1983
Ice Cream—An All-American Favorite
September 1983


“Ice Cream—An All-American Favorite,” Friend, Aug.–Sept. 1983, 16

Ice Cream—
An All-American Favorite

Few treats taste more delicious on a hot summer day than an ice-cream cone or an ice-cream sundae! Fortunately, ice cream today is available almost everywhere. It is one of the world’s most popular and nutritious desserts.

The first stage in the development of ice cream probably occurred during the Roman emperor Nero’s reign. Nero sent armies of slaves into the mountains to bring back snow and ice to cool the fruit drinks he liked so well. It’s believed that through the accidental overcooling of a fruit drink, “water ice,” a forerunner of “cream ice,” was discovered. However, with the fall of the Roman Empire, such iced desserts apparently disappeared.

Toward the end of the thirteenth century, Marco Polo returned to Europe from Cathay (China) with, among other things, recipes for water ices. In the 1600s Europeans concocted a dessert made from a mixture of cream, fruit, and spices. A combination of snow, ice, and saltpeter was used to freeze the mixture.

Ice cream as we know it today was probably put on the table for the first time at a banquet given by England’s King Charles I. According to one account, the king’s French chef made a frozen dessert of cream ice that was eaten with delight by the many guests at the banquet. The king was so pleased with the new dessert that he sent a servant to bring the chef to him.

“You have created a masterpiece,” the king told the chef. “It is my wish that the recipe be held a secret forever.”

King Charles meant what he said. He wanted to make sure that the delicacy would never be served anywhere else. He even gave the chef a pension of five hundred pounds a year as an added inducement to keep the secret.

The secret was somehow discovered, though, because ice cream was brought to America in 1700 by the English colonists.
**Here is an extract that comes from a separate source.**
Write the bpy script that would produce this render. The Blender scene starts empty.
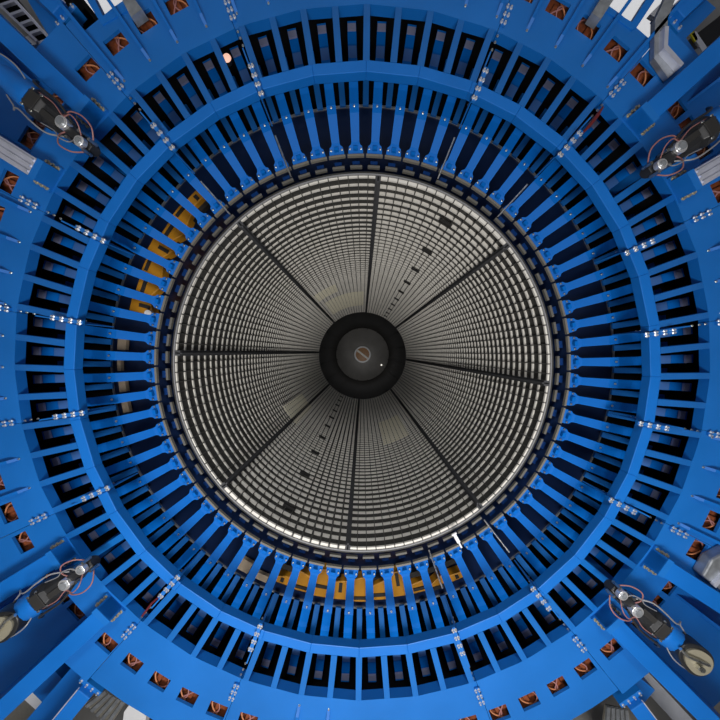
import bpy, bmesh, math, random
from mathutils import Vector, Matrix

random.seed(7)
SC = bpy.context.scene
COL = SC.collection
PI = math.pi
ZA = 6.2                      # height of the drum axis above the hall floor
F, PX, PY = 300.0, 362.5, 366.6
TH = math.atan(.048)
CAM = Vector((0, 0, ZA + .214))
R_ = math.radians


def P(r, a, y):
    """machine polar: radius, clockwise degrees from the top, depth along the axis"""
    return Vector((r * math.sin(R_(a)), y, ZA + r * math.cos(R_(a))))


def at(u, v, y):
    """point of the hall that lies at depth y on the sight line of a spot in the photograph"""
    c, s = math.cos(TH), math.sin(TH)
    a = (u - PX) / F
    b = -(v - PY) / F
    t = y / (c + b * s)
    return Vector((a * t, y, CAM.z + (b * c - s) * t))


# ------------------------------------------------------------------ materials
MATS = {}


def mat(name, col, rough=.5, metal=0., spec=.5, noise=0., nscale=6., emit=None, estr=0., bump=0., coat=0.):
    m = bpy.data.materials.new(name)
    m.use_nodes = True
    nt = m.node_tree
    b = nt.nodes['Principled BSDF']
    b.inputs['Base Color'].default_value = (*col, 1)
    b.inputs['Roughness'].default_value = rough
    b.inputs['Metallic'].default_value = metal
    b.inputs['Specular IOR Level'].default_value = spec
    b.inputs['Coat Weight'].default_value = coat
    if noise or bump:
        tc = nt.nodes.new('ShaderNodeTexCoord')
        n = nt.nodes.new('ShaderNodeTexNoise')
        n.inputs['Scale'].default_value = nscale
        n.inputs['Detail'].default_value = 5
        nt.links.new(tc.outputs['Object'], n.inputs['Vector'])
        if noise:
            r = nt.nodes.new('ShaderNodeMapRange')
            r.inputs['From Min'].default_value = .3
            r.inputs['From Max'].default_value = .7
            r.inputs['To Min'].default_value = 1 - noise
            r.inputs['To Max'].default_value = 1 + noise
            mx = nt.nodes.new('ShaderNodeMix')
            mx.data_type = 'RGBA'
            mx.blend_type = 'MULTIPLY'
            mx.inputs['Factor'].default_value = 1
            mx.inputs['A'].default_value = (*col, 1)
            nt.links.new(n.outputs['Fac'], r.inputs['Value'])
            nt.links.new(r.outputs['Result'], mx.inputs['B'])
            nt.links.new(mx.outputs['Result'], b.inputs['Base Color'])
            r2 = nt.nodes.new('ShaderNodeMapRange')
            r2.inputs['To Min'].default_value = max(.05, rough - .12)
            r2.inputs['To Max'].default_value = min(1, rough + .12)
            nt.links.new(n.outputs['Fac'], r2.inputs['Value'])
            nt.links.new(r2.outputs['Result'], b.inputs['Roughness'])
        if bump:
            bp = nt.nodes.new('ShaderNodeBump')
            bp.inputs['Strength'].default_value = bump
            bp.inputs['Distance'].default_value = .01
            nt.links.new(n.outputs['Fac'], bp.inputs['Height'])
            nt.links.new(bp.outputs['Normal'], b.inputs['Normal'])
    if emit:
        b.inputs['Emission Color'].default_value = (*emit, 1)
        b.inputs['Emission Strength'].default_value = estr
    MATS[name] = m
    return m


BLUE = mat('blue_paint', (.005, .135, .47), .42, spec=.5, noise=.10, nscale=1.3)
FINGB = mat('blue_paint_fingers', (.0005, .128, .50), .5, spec=.12, noise=.06, nscale=2.0)
BLUE2 = mat('blue_paint_glossy', (.002, .135, .50), .48, spec=.4, noise=.07, nscale=2.0)
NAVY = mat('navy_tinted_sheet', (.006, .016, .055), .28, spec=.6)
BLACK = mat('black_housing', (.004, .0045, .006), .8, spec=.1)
STEEL = mat('zinc_steel', (.62, .62, .58), .3, metal=1., noise=.15, nscale=30)
CHROME = mat('polished_steel', (.85, .85, .85), .28, metal=.75)
BRASS = mat('yellow_zinc_washer', (.50, .46, .34), .4, metal=.6)
ALU = mat('aluminium', (.62, .64, .74), .38, metal=.5, noise=.08, nscale=9)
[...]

Even though it was a homemade item, it was considered a luxury food, and not everyone could afford to make it. By 1777, however, ice cream as a commercial product was advertised by some New York retailers.

Records show that George Washington purchased a machine for making ice cream while he was president. However, ice cream was still a rare delicacy when Dolley Madison first served it to her White House guests in 1811.

In 1851 an enterprising milk dealer, Jacob Fussell, started the first wholesale ice-cream manufacturing plant in Baltimore, Maryland. Still considered a luxury item, ice cream then sold for as much as $1.25 a quart. Fussell eventually opened plants in Washington D.C., and New York City. Today a plaque marks the site of the birthplace of the ice-cream industry at Hillen and Exeter streets in Baltimore. The plaque reads: “On this site Jacob Fussell in 1851 established the first wholesale ice cream factory in the world. This was the foundation of a major American industry devoted to the production of one of the most wholesome nutritious and popular foods.”

As new methods of refrigeration and ice cream freezing were developed, ice cream became available to more and more people. By the early 1900s there were ice-cream parlors all over the country, and traveling ice-cream vendors could be heard calling out, “I scream, ‘Ice cream!’”

Many confections were invented that helped make ice cream an even tastier treat. At the Philadelphia Centennial Exposition in 1879, the ice-cream soda made its debut. It is said that the owner of a concession stand ran out of flavors for his soda water, so he bought some ice cream to melt down and add to the soda for flavoring. However, the customers were coming in so fast that the ice cream didn’t have time to melt. It just floated in the soda. The new drink was praised highly by the customers.

It was thought at first that soda water might be intoxicating. In Evanston, Illinois, a law was passed forbidding the sale of ice-cream sodas on Sunday. A clever drugstore operator decided to omit the soda water and serve just the ice cream and syrup. He called his concoction a “Sunday.” Later the spelling was changed to sundae.

It is claimed that the ice-cream cone was introduced at the Louisiana Purchase Exposition in St. Louis in 1904. This crispy concoction was an accidental invention of Ernest Hamwi, a Syrian immigrant, who was selling a waffle confection called zalabia at the fair. When a neighboring ice-cream stand ran out of dishes, Hamwi suggested using his waffles rolled into cones. The waffle cone with a dollop of ice cream delighted the fairgoers so much that people have been eating ice-cream cones ever since.

The Eskimo Pie was patented in 1921 by C. Nelson of Waukon, Iowa. This was the first of the chocolate-coated ice-cream bars and other ice-cream novelties.

Ice cream processed today usually contains milk, cream, sugar, flavoring, coloring, and stabilizers. Mixing tanks, pasteurizers, homogenizers, freezers, and hardening rooms are used in the manufacture of ice cream. In the United States, the quality of the ingredients as well as the manufacturing process are controlled by food laws.

Americans produce and eat more ice cream than people in any other country. Even though Americans cannot be given credit for inventing ice cream, they certainly can be given credit for making it one of the most popular desserts!